Any views expressed within media held on this service are those of the contributors, should not be taken as approved or endorsed by the University, and do not necessarily reflect the views of the University in respect of any particular issue.

Alumni profiles

Alumni profiles

Discovering the role that the University has played in the lives of our alumni, exploring experiences, tracing career paths and imparting wisdom.

Christopher Wilton-Steer

A black and white headshot of Christopher Wilton-Steer.

In 2019, storyteller and travel photographer Christopher Wilton-Steer travelled 25,000 miles, tracing the Silk Road overland, with his journey recently brought to life in a new book. We sat down with him to chat about the creative career path that led him to this standout achievement.


Name: Christopher Wilton-Steer
Degree course: MA History of Art
Year of graduation: 2006

At the moment

What is your current role, and how did you get there?

I’m currently based in Nairobi, Kenya, living in an area called Nyari with my family. Here, I work as the Global Lead for Communications for the Aga Khan Foundation.

The Aga Khan Foundation is a charitable organisation working to improve the quality of life of marginalised communities. I’ve worked with them for over 12 years. It operates in over 20 countries, primarily in Central and South Asia, Eastern Africa and the Middle East and it’s very much rooted in all the regions where it works. For most of my time with the organisation, I’ve been based in London but the various roles I’ve held have taken me to countries all over the world. My recent move to Nairobi was fuelled by my interest to work directly on the ground and in one of the contexts where we implement programmes, as opposed to working on projects from a distance.

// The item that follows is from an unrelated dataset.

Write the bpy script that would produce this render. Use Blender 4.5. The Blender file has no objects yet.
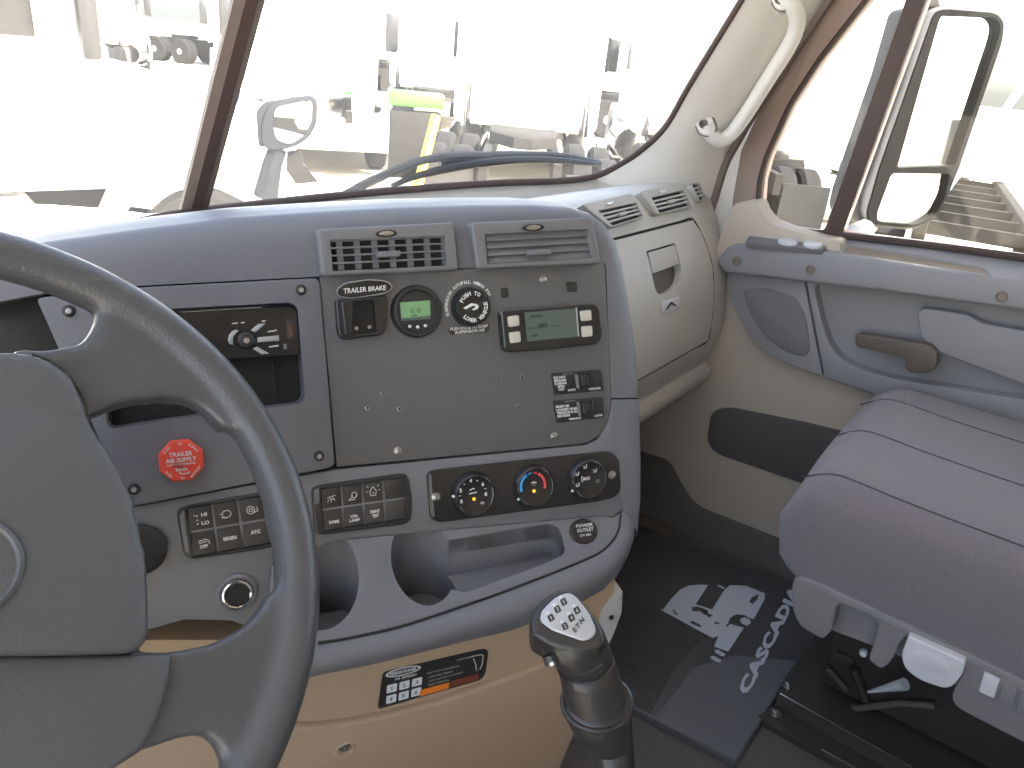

Apart from being responsible for overseeing our organisation’s everyday communications and our overarching strategy, a significant part of my role is to also translate the work that we do into stories that our global audiences can understand.

I’m also an independent travel photographer. My photography journey began in 2011 when I started taking photos on early iPhone model on a trip to Hong Kong and started to really enjoy the process of taking, curating and editing photos. I mostly photographed buildings, because I love architecture. When I returned, I decided to get a basic DSLR camera and started taking more and more photos.

My role in the Aga Khan Foundation frequently required travel to remote project sites, which provided the perfect canvas to refine my photography skills. I started working with the Foundation in March 2013, and by August, I was visiting Tajikistan in Central Asia to document the opening of a new energy project we were supporting in the Pamir Mountains. The photos and stories I produced were well received. There was an enormous appetite for this kind of content within the organisation so soon after different parts of the organisation were asking me in to visit their country and document other AKF projects. These experiences gave me the unique opportunity to mix my professional work with my personal artistic interests, slowly carving out my own space as a photographer.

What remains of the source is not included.